Why any countable subset of $\mathbb{R}→\mathbb{R}$ is generated by a finite set under composition?

Given a sequence of functions $\{g_k\}$, where $g_k: \Bbb R\to\Bbb R$ for all $n\in \mathbb N$. Prove that there exists a finite set of functions $$f_1,f_2,\ldots,f_n$$ such that any function $g_k$ can be expressed as a composition $$f_{k_1}\circ f_{k_2}\circ\cdots\circ f_{k_m}.$$


The main ingredient in my answer is the following fact:

$|\mathbb{R}^{\mathbb N}| = |\mathbb{R}|$.

Its proof isn't directly related to this question so I won't put it right here. But you can find it in the answer to this question. Due to this fact we can talk about the $\mathbb R$ as about the disjoint union $\coprod\limits_{i=1}^\infty R_i$ where all of the $R_i$'s are the copies of $\mathbb{R}$.

Now we can define two functions $\mathbb{R} \to \mathbb{R}$: $F$ and $G$. $F$ sends $R_i$ due to the map $g_i$ (namely, $F|_{R_i} = g_i \circ T_i$, where $T_i$ is an arbitrary bijection from $R_i$ to $\mathbb R$) and $G$ works by the following rule: it's defined as a function $\coprod\limits_{i=1}^\infty R_i \to \coprod\limits_{i=1}^\infty R_i$ which sends $T_{i-1}^{-1}(a)$ to $T_i^{-1}(a)$ for all $a$ in $\mathbb R$. It's a well-defined map since all $T_i$'s are bijections.

The rest of the proof is quite elementary: you can easily check that $g_i = F \circ G^{i-1} \circ {T_1}^{-1}$. So your finite set of functions $f_i$ is just $\{F, G, T_1\}$.

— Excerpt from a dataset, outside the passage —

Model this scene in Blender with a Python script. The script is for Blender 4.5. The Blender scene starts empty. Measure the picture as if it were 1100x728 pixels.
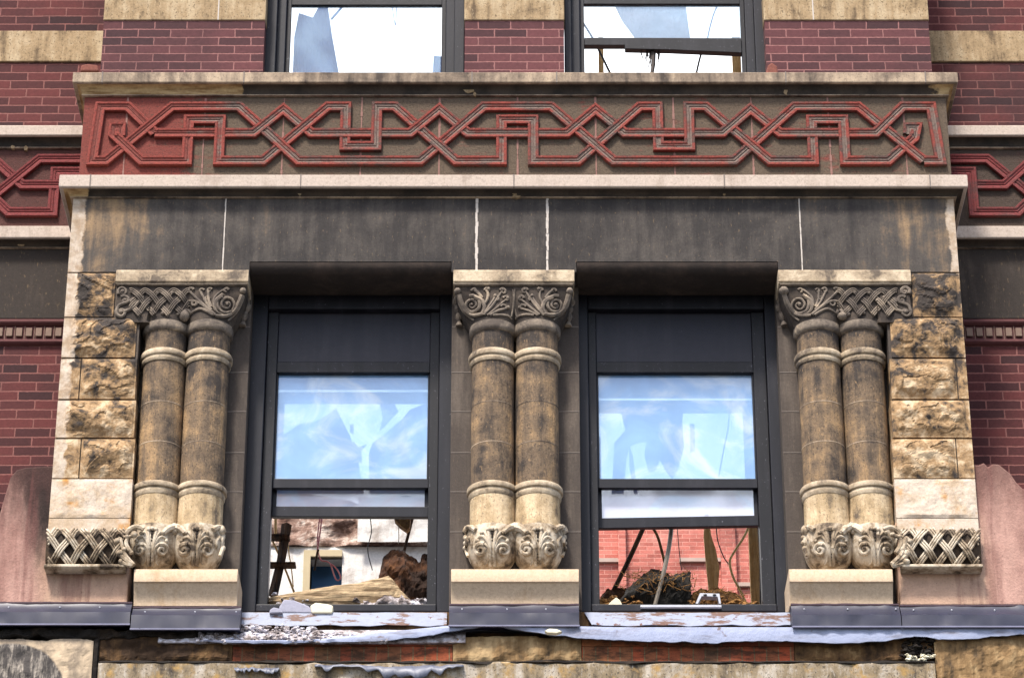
import bpy, math, random
from mathutils import Vector, noise as mn
R = math.radians
random.seed(7)
scene = bpy.context.scene
col = scene.collection

# ------------------------------------------------------------------ camera, sky, sun, exposure
FPX, TILT, DIST, CAMZ = 3357.0, R(28.0), 18.0, 1.6
D = 0.68                     # how far the bay stands out from the main wall
cam_d = bpy.data.cameras.new("camera")
cam_d.sensor_width = 36.0
cam_d.lens = 36.0 * FPX / 1100.0
cam_d.clip_start, cam_d.clip_end = 0.5, 3000.0
cam = bpy.data.objects.new("camera", cam_d); col.objects.link(cam)
cam.location = (0, -DIST, CAMZ)
cam.rotation_euler = (R(90) + TILT, 0, 0)
scene.camera = cam

SUN_EL, SUN_AZ = 58.0, -24.0          # azimuth measured from straight behind the camera, negative = from the left
world = bpy.data.worlds.new("World"); scene.world = world
world.use_nodes = True
wn = world.node_tree
bg = wn.nodes["Background"]
sky = wn.nodes.new("ShaderNodeTexSky")
sky.sky_type = 'NISHITA'
sky.sun_disc = False
sky.sun_elevation = R(SUN_EL)
sky.sun_rotation = R(180.0 - SUN_AZ)
sky.dust_density = 3.0
sky.air_density = 1.0
# thin bright cloud over the half of the sky behind the building, blue on the street side
tc = wn.nodes.new("ShaderNodeTexCoord")
sx = wn.nodes.new("ShaderNodeSeparateXYZ"); wn.links.new(tc.outputs['Generated'], sx.inputs[0])
cn = wn.nodes.new("ShaderNodeTexNoise"); cn.inputs['Scale'].default_value = 2.6; cn.inputs['Detail'].default_value = 7
wn.links.new(tc.outputs['Generated'], cn.inputs['Vector'])
ad = wn.nodes.new("ShaderNodeMath"); ad.operation = 'MULTIPLY_ADD'; ad.inputs[1].default_value = .9
wn.links.new(cn.outputs['Fac'], ad.inputs[0]); wn.links.new(sx.outputs[1], ad.inputs[2])
mr = wn.nodes.new("ShaderNodeMapRange"); mr.interpolation_type = 'SMOOTHSTEP'
mr.inputs[1].default_value = .35; mr.inputs[2].default_value = .85; wn.links.new(ad.outputs[0], mr.inputs[0])
cm = wn.nodes.new("ShaderNodeMix"); cm.data_type = 'RGBA'
wn.links.new(mr.outputs[0], cm.inputs[0]); wn.links.new(sky.outputs[0], cm.inputs[6]); cm.inputs[7].default_value = (7.0, 7.2, 7.5, 1)
wn.links.new(cm.outputs[2], bg.inputs[0])
bg.inputs[1].default_value = 0.105
sun_d = bpy.data.lights.new("sun", 'SUN')
sun_d.energy = 2.3
sun_d.angle = R(9)
sun_d.color = (1.0, 0.93, 0.84)
sun = bpy.data.objects.new("sun", sun_d); col.objects.link(sun)
_sd = Vector((math.sin(R(SUN_AZ)) * math.cos(R(SUN_EL)), -math.cos(R(SUN_AZ)) * math.cos(R(SUN_EL)), math.sin(R(SUN_EL))))
sun.location = _sd * 40
sun.rotation_euler = (-_sd).to_track_quat('-Z', 'Y').to_euler()
scene.view_settings.view_transform = 'Standard'
scene.view_settings.look = 'None'
scene.view_settings.gamma = 1.0
scene.view_settings.use_curve_mapping = False
scene.view_settings.exposure = 1.62

# ------------------------------------------------------------------ from a point of the photograph to a point on a plane y = Y
CT, ST = math.cos(TILT), math.sin(TILT)
def at(px, py, Y=0.0):
    u, v = (px - 550.0) / FPX, (364.0 - py) / FPX
    d = Vector((u, CT - v * ST, ST + v * CT))
    k = (Y + DIST) / d.y
    return Vector((d.x * k, Y, CAMZ + d.z * k))
def X(px, py, Y=0.0): return at(px, py, Y).x
def Z(py, Y=0.0): return at(550, py, Y).z
def onto(px, py, F):
    p = at(px, py, 0.0)
    for _ in range(8):
        p = at(px, py, F(p.x, p.z))
    return p
MPP = 1.0 / 164.7           # metres per photo pixel on the bay

# ------------------------------------------------------------------ mesh and object helpers
WORLD0 = {}
def thing(name, loc, label, cat, group=None, kind=None):
    o = bpy.data.objects.new(name, None); col.objects.link(o)
    o.location = loc; WORLD0[o] = Vector(loc)
    o['label'] = label; o['category'] = cat
    if group: o['group'] = group
    if kind: o['kind'] = kind
    return o
def holder(name, parent, loc=None, label=None):
    o = bpy.data.objects.new(name, None); col.objects.link(o)
    w = Vector(loc) if loc is not None else WORLD0[parent].copy()
    o.parent = parent; o.location = w - WORLD0[parent]; WORLD0[o] = w
    if label: o['label'] = label
    return o
def tag(o, label, cat, group=None, kind=None):
    o['label'] = label; o['category'] = cat
    if group: o['group'] = group
    if kind: o['kind'] = kind
    return o

class MB:
    def __init__(s): s.v = []; s.f = []
    def add(s, vs, fs):
        b = len(s.v); s.v += [tuple(p) for p in vs]; s.f += [tuple(i + b for i in f) for f in fs]
    def box(s, x0, x1, y0, y1, z0, z1):
        vs = [(x0,y0,z0),(x1,y0,z0),(x1,y1,z0),(x0,y1,z0),(x0,y0,z1),(x1,y0,z1),(x1,y1,z1),(x0,y1,z1)]
        s.add(vs, [(0,3,2,1),(4,5,6,7),(0,1,5,4),(1,2,6,5),(2,3,7,6),(3,0,4,7)])
        return s
    def extrude_x(s, prof, x0, x1, n=1):
        # closed profile of (y, z)
        m = len(prof); vs = []
        for i in range(n + 1):
            x = x0 + (x1 - x0) * i / n
            vs += [(x, y, z) for y, z in prof]
        fs = []
        for i in range(n):
            for j in range(m):
                k = (j + 1) % m
                fs.append((i*m+j, i*m+k, (i+1)*m+k, (i+1)*m+j))
        fs.append(tuple(range(m))[::-1]); fs.append(tuple(n*m + j for j in range(m)))
        s.add(vs, fs); return s
    def around(s, prof, xl, xr, yf, yb):
        # open profile of (offset, z) swept round the left return, the front and the right return of a bay
        m = len(prof); vs = []
        for o, z in prof: vs.append((xl - o, yb, z))
        for o, z in prof: vs.append((xl - o, yf - o, z))
        for o, z in prof: vs.append((xr + o, yf - o, z))
        for o, z in prof: vs.append((xr + o, yb, z))
        fs = []
        for i in range(3):
            for j in range(m - 1):
                fs.append((i*m+j, i*m+j+1, (i+1)*m+j+1, (i+1)*m+j))
        s.add(vs, fs); return s
    def lathe(s, prof, cx, cy, n=40, a0=0.0, a1=2*math.pi):
        vs = []; m = len(prof)
        full = abs(a1 - a0 - 2*math.pi) < 1e-6
        k = n if full else n + 1
        for i in range(k):
            a = a0 + (a1 - a0) * i / n
            c, q = math.cos(a), math.sin(a)
            vs += [(cx + r*c, cy + r*q, z) for r, z in prof]
        fs = []
        for i in range(n):
            i2 = (i + 1) % k
            for j in range(m - 1):
                fs.append((i*m+j, i*m+j+1, i2*m+j+1, i2*m+j))
        s.add(vs, fs); return s
    def tube(s, pts, rad, sides=7, sq=1.0, cap=True):
        pts = [Vector(p) for p in pts]; n = len(pts)
        if not hasattr(rad, '__len__'): rad = [rad] * n
        t0 = (pts[1] - pts[0]).normalized()
        ref = Vector((0, 1, 0)) if abs(t0.y) < .9 else Vector((1, 0, 0))
        vs = []; 
        for i in range(n):
            t = (pts[min(i+1, n-1)] - pts[max(i-1, 0)])
            t = t.normalized() if t.length > 1e-9 else t0
            b = t.cross(ref)
            b = b.normalized() if b.length > 1e-6 else Vector((0,0,1))
            nn = b.cross(t).normalized()
            for j in range(sides):
                a = 2*math.pi*j/sides
                vs.append(pts[i] + (b*math.cos(a) + nn*math.sin(a)*sq) * rad[i])
        fs = []
        for i in range(n-1):
            for j in range(sides):
                k = (j+1) % sides
                fs.append((i*sides+j, i*sides+k, (i+1)*sides+k, (i+1)*sides+j))
        if cap:
            fs.append(tuple(range(sides))[::-1]); fs.append(tuple((n-1)*sides+j for j in range(sides)))
        s.add(vs, fs); return s
    def ball(s, c, r, n=10, sx=1, sy=1, sz=1):
        c = Vector(c); m = max(4, n//2); vs = []; fs = []
        for i in range(m+1):
            ph = math.pi*i/m
            for j in range(n):
                a = 2*math.pi*j/n
                vs.append((c.x + sx*r*math.sin(ph)*math.cos(a), c.y + sy*r*math.sin(ph)*math.sin(a), c.z + sz*r*math.cos(ph)))
        for i in range(m):
            for j in range(n):
                k = (j+1) % n
                fs.append((i*n+j, (i+1)*n+j, (i+1)*n+k, i*n+k))
        s.add(vs, fs); return s
    def grid(s, fn, nu, nv):
        vs = [fn(i/nu, j/nv) for j in range(nv+1) for i in range(nu+1)]
        w = nu+1
        fs = [(j*w+i, j*w+i+1, (j+1)*w+i+1, (j+1)*w+i) for j in range(nv) for i in range(nu)]
        s.add(vs, fs); return s
    def slab(s, pts, y0, y1):
        # polygon of (x, z) given thickness from y0 to y1
        m = len(pts)
        vs = [(x, y0, z) for x, z in pts] + [(x, y1, z) for x, z in pts]
        fs = [tuple(range(m)), tuple(range(m, 2*m))[::-1]]
        for j in range(m):
            k = (j+1) % m
            fs.append((k, j, m+j, m+k))
        s.add(vs, fs); return s
    def rough(s, x0, x1, y0, y1, z0, z1, amp=.012, seed=0, chip=.012):
        # a block with a worn, chipped face
        nu = max(10, int((x1-x0)/.014)); nv = max(6, int((z1-z0)/.014)); vs = []; rows = nv + 3
        for i in range(nu+1):
            x = x0 + (x1-x0)*i/nu
            dt = chip*max(0, fbm(x*6, seed, 1, 4)+.1)*1.6; db = chip*max(0, fbm(x*6, seed, 9, 4)+.1)*1.6
            a, b = z0+db, z1-dt
            col_ = [(x, y1, a)]
            for j in range(nv+1):
                t = j/nv; z = a + (b-a)*t
                e = min(1, t/.12)*min(1, (1-t)/.12)*min(1, i/2)*min(1, (nu-i)/2)
                col_.append((x, y0 + .010*(1-e) - amp*e*fbm(x*9, seed, z*9, 5), z))
            col_.append((x, y1, b)); vs += col_
        fs = [(i*rows+j, i*rows+j+1, (i+1)*rows+j+1, (i+1)*rows+j) for i in range(nu) for j in range(rows-1)]
        fs += [tuple(range(rows))[::-1], tuple(nu*rows+j for j in range(rows))]
        s.add(vs, fs); return s
    def build(s, name, mat, parent=None, smooth=False, label=None, bevel=0.0, origin=None):
        me = bpy.data.meshes.new(name)
        xs = [p[0] for p in s.v]; ys = [p[1] for p in s.v]; zs = [p[2] for p in s.v]
        o0 = Vector(origin) if origin is not None else Vector(((min(xs)+max(xs))/2, (min(ys)+max(ys))/2, min(zs)))
        me.from_pydata([(p[0]-o0.x, p[1]-o0.y, p[2]-o0.z) for p in s.v], [], s.f)
        me.update()
        import bmesh
        bm = bmesh.new(); bm.from_mesh(me)
        bmesh.ops.recalc_face_normals(bm, faces=bm.faces)
        bm.to_mesh(me); bm.free()
        me.materials.append(mat)
        if smooth:
            for p in me.polygons: p.use_smooth = True
            try: me.set_sharp_from_angle(angle=R(42))
            except Exception: pass
        o = bpy.data.objects.new(name, me); col.objects.link(o)
        WORLD0[o] = o0
        if parent is not None:
            o.parent = parent; o.location = o0 - WORLD0[parent]
        else:
            o.location = o0
        if bevel > 0:
            b = o.modifiers.new("edge_wear", 'BEVEL'); b.width = bevel; b.segments = 2; b.limit_method = 'ANGLE'; b.angle_limit = R(40)
        if label: o['label'] = label
        return o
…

Let $b:{\Bbb R}\to [0,1)$ be a bijection and $u:x\mapsto x+1$ be a unit shift. We can define $G:[1,\infty)\to{\Bbb R}$ as $$ G(x)=g_{[x]}\left(b^{-1}\left(\{x\}\right)\right) $$ where $[x]$ and $\{x\}=x-[x]$ are integer and fractional parts of $x$ respectively. Now we can write the $n$-th function in the original sequence as

$$ g_n(x) = G\left(n+b(x)\right)\quad\mbox{for $n\in{\Bbb N}$.} $$

In other words, each $g$ can be expressed as a composition of $f_1=b$, $f_2=G$ and some number of $f_3=u$'s:

\begin{equation} \qquad g_n = G\circ u^{(n)}\circ b\qquad ∎ \end{equation}


More generally:

Theorem. For any infinite set $S$ and any countable set $F$ of functions $f:S\to S$, there are two functions $g,h:S\to S$ such that $F$ is contained in the semigroup generated by $\{g,h\}$ under composition. (On the other hand, if $S$ is a finite set with more than two elements, then three selfmaps of $S$ are needed in order to generate them all.)

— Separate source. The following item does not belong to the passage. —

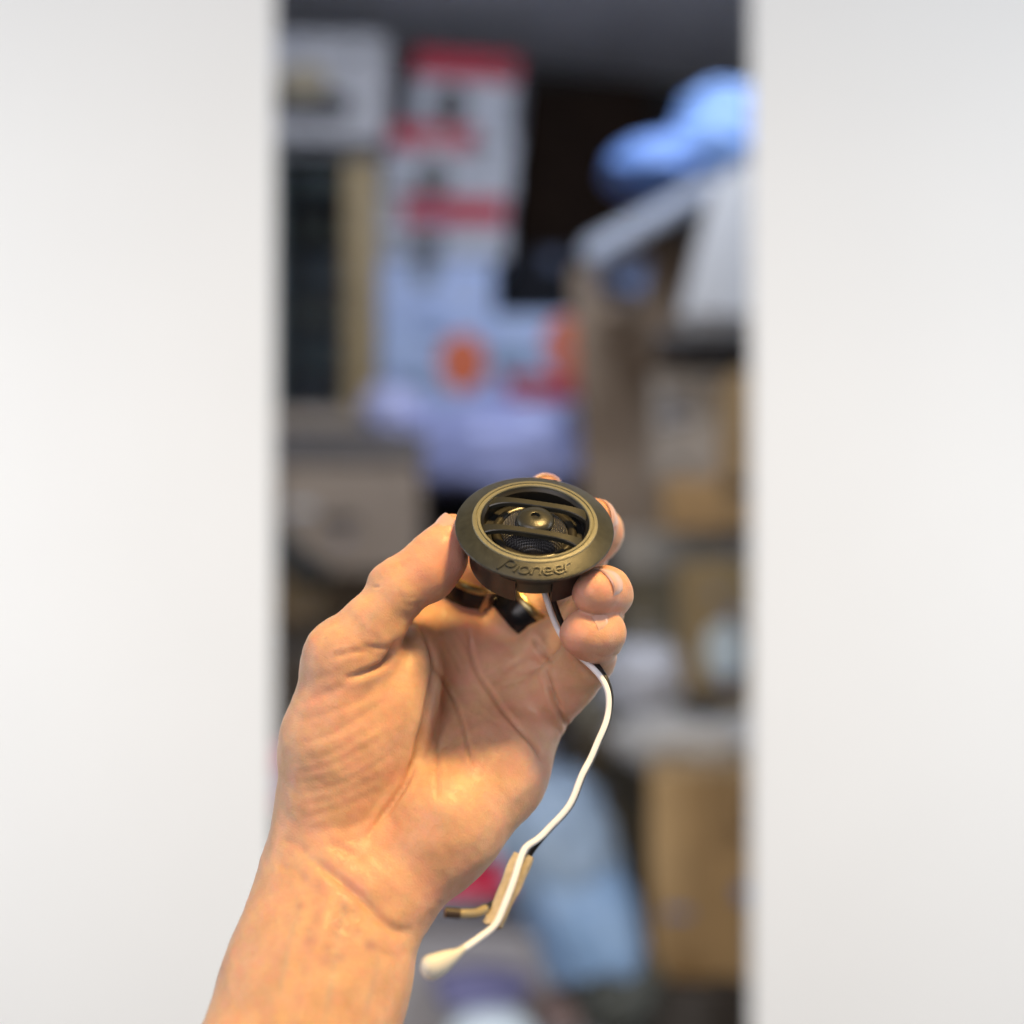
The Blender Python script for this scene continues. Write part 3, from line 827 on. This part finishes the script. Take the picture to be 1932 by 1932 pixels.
def skin_material():
    m = bpy.data.materials.new('skin'); m.use_nodes = True
    nt = m.node_tree; b = nt.nodes['Principled BSDF']; N = nt.nodes.new; K = nt.links.new
    at_ = N('ShaderNodeVertexColor'); at_.layer_name = 'skin_tone'
    sp = N('ShaderNodeSeparateColor'); K(at_.outputs['Color'], sp.inputs['Color'])
    tc = N('ShaderNodeTexCoord')
    n1 = N('ShaderNodeTexNoise'); n1.inputs['Scale'].default_value = 95; n1.inputs['Detail'].default_value = 6; n1.inputs['Roughness'].default_value = .62
    K(tc.outputs['Object'], n1.inputs['Vector'])
    def mix(fac, a, bcol, scale=None):
        x = N('ShaderNodeMix'); x.data_type = 'RGBA'
        if hasattr(fac, 'links'): K(fac, x.inputs[0])
        else: x.inputs[0].default_value = fac
        for sock, c in ((x.inputs[6], a), (x.inputs[7], bcol)):
            if hasattr(c, 'links'): K(c, sock)
            else: sock.default_value = (*c, 1)
        return x.outputs[2]
    def mul(s, k):
        x = N('ShaderNodeMath'); x.operation = 'MULTIPLY'; x.use_clamp = True; K(s, x.inputs[0]); x.inputs[1].default_value = k; return x.outputs[0]
    ramp = N('ShaderNodeValToRGB'); ramp.color_ramp.elements[0].position = .33; ramp.color_ramp.elements[1].position = .68
    ramp.color_ramp.elements[0].color = (.495, .292, .165, 1); ramp.color_ramp.elements[1].color = (.615, .385, .232, 1)
    K(n1.outputs['Fac'], ramp.inputs['Fac'])
    n5 = N('ShaderNodeTexNoise'); n5.inputs['Scale'].default_value = 260; n5.inputs['Detail'].default_value = 4; K(tc.outputs['Object'], n5.inputs['Vector'])
    mo = N('ShaderNodeMapRange'); K(n5.outputs['Fac'], mo.inputs[0]); mo.inputs[1].default_value = .42; mo.inputs[2].default_value = .66; mo.inputs[3].default_value = 0; mo.inputs[4].default_value = .30
    col = mix(mo.outputs[0], ramp.outputs['Color'], (.615, .300, .225))
    col = mix(mul(sp.outputs[0], .85), col, (.630, .285, .215))
    col = mix(mul(at_.outputs['Alpha'], .30), col, (.36, .315, .255))
    col = mix(mul(sp.outputs[1], .55), col, (.36, .150, .085))
    col = mix(mul(sp.outputs[2], .58), col, (.30, .145, .165))
    # tiny blemishes
    v = N('ShaderNodeTexVoronoi'); v.inputs['Scale'].default_value = 120; K(tc.outputs['Object'], v.inputs['Vector'])
    sr = N('ShaderNodeMapRange'); K(v.outputs['Distance'], sr.inputs[0]); sr.inputs[1].default_value = .03; sr.inputs[2].default_value = .10; sr.inputs[3].default_value = .18; sr.inputs[4].default_value = 0
    col = mix(sr.outputs[0], col, (.33, .13, .09))
    K(col, b.inputs['Base Color'])
    # skin relief: pores, fine crossing lines
    v2 = N('ShaderNodeTexVoronoi'); v2.feature = 'DISTANCE_TO_EDGE'; v2.inputs['Scale'].default_value = 900
    n0 = N('ShaderNodeTexNoise'); n0.inputs['Scale'].default_value = 240; K(tc.outputs['Object'], n0.inputs['Vector'])
    off = N('ShaderNodeMixRGB'); off.inputs[0].default_value = .004; K(tc.outputs['Object'], off.inputs[1]); K(n0.outputs['Color'], off.inputs[2]); K(off.outputs[0], v2.inputs['Vector'])
    n3 = N('ShaderNodeTexNoise'); n3.inputs['Scale'].default_value = 420; n3.inputs['Detail'].default_value = 5; K(tc.outputs['Object'], n3.inputs['Vector'])
    wv = N('ShaderNodeTexWave'); wv.wave_type = 'BANDS'; wv.bands_direction = 'DIAGONAL'; wv.inputs['Scale'].default_value = 520; wv.inputs['Distortion'].default_value = 5; wv.inputs['Detail'].default_value = 2
    K(tc.outputs['Object'], wv.inputs['Vector'])
    s1 = N('ShaderNodeMath'); s1.operation = 'MULTIPLY_ADD'; K(v2.outputs['Distance'], s1.inputs[0]); s1.inputs[1].default_value = .9; K(n3.outputs['Fac'], s1.inputs[2])
    v4 = N('ShaderNodeTexVoronoi'); v4.feature = 'DISTANCE_TO_EDGE'; v4.inputs['Scale'].default_value = 190
    off2 = N('ShaderNodeMixRGB'); off2.inputs[0].default_value = .03; K(tc.outputs['Object'], off2.inputs[1]); K(n1.outputs['Color'], off2.inputs[2]); K(off2.outputs[0], v4.inputs['Vector'])
    ln = N('ShaderNodeMapRange'); K(v4.outputs['Distance'], ln.inputs[0]); ln.inputs[1].default_value = 0; ln.inputs[2].default_value = .05; ln.inputs[3].default_value = -.9; ln.inputs[4].default_value = 0
    s0 = N('ShaderNodeMath'); s0.operation = 'ADD'; K(s1.outputs[0], s0.inputs[0]); K(ln.outputs[0], s0.inputs[1]); s1 = s0
    s2 = N('ShaderNodeMath'); s2.operation = 'MULTIPLY_ADD'; K(wv.outputs['Fac'], s2.inputs[0]); s2.inputs[1].default_value = .10; K(s1.outputs[0], s2.inputs[2])
    bp = N('ShaderNodeBump'); bp.inputs['Strength'].default_value = .32; bp.inputs['Distance'].default_value = .00035
    K(s2.outputs[0], bp.inputs['Height']); K(bp.outputs['Normal'], b.inputs['Normal'])
    rr = N('ShaderNodeMapRange'); K(n1.outputs['Fac'], rr.inputs[0]); rr.inputs[3].default_value = .34; rr.inputs[4].default_value = .52
    K(rr.outputs[0], b.inputs['Roughness'])
    b.inputs['Specular IOR Level'].default_value = .38
    b.subsurface_method = 'RANDOM_WALK'
    b.inputs['Subsurface Weight'].default_value = .55
    b.inputs['Subsurface Radius'].default_value = (1.0, .32, .16)
    b.inputs['Subsurface Scale'].default_value = .0028
    return m
SKIN = skin_material()
me.materials.append(SKIN)
person = link(bpy.data.objects.new('person', me))
person.location = BASE
tag(person, 'bare left hand and forearm, palm to the camera, gripping the round black tweeter', 'person')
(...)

Proof. Let $F=\{f_n:n\in\omega\}$. We may assume that $S=X\times\omega\times2$ for some infinite set $X$. Construct a bijection $g:S\to\{(x,n,i)\in S:n=0\text{ or }i=1\}$ such that $g(x,n,0)=(x,n-1,1)$ for $n\gt0$; thus $g^2[S]=X\times\{0\}\times\{0\}$. Define $h:S\to S$ so that $h(x,n,0)=(x,n+1,0)$ and $h(x,n,1)=f_ng^{-2}(x,0,0)$. Then $f_n=hgh^{n+1}g^2$.

The theorem is due to Sierpiński:

W. Sierpiński, Sur les suites infinies de fonctions définies dans les ensembles quelconques, Fund. Math. 24 (1935) 209–212.

A simpler proof of Sierpiński's theorem was given by Banach:

Stefan Banach, Sur un théorème de M. Sierpiński, Fund Math. 25 (1935) 5–6.

(By the way, if the given functions are bijections, then the functions $g,h$ can also be taken to be bijections; see Theorem 3.5 of Fred Galvin, Generating countable sets of permutations, J. London Math. Soc. (2) 51 (1995) 230–242.)

Sierpiński's theorem resurfaced in Monthly problem 6244, proposed by John Myhill; the solution appeared in Amer. Math. Monthly 87 (1980) 676–678.


Since every semigroup is isomorphic to a semigroup of mappings, as a corollary to Sierpiński's theorem we have:

Corollary. Every countable semigroup is embeddable in a $2$-generator semigroup.

This was proved in a different way by Trevor Evans, Embedding theorems for multiplicative systems and projective geometries, Proc. Amer. Math. Soc. 3 (1952) 614–620.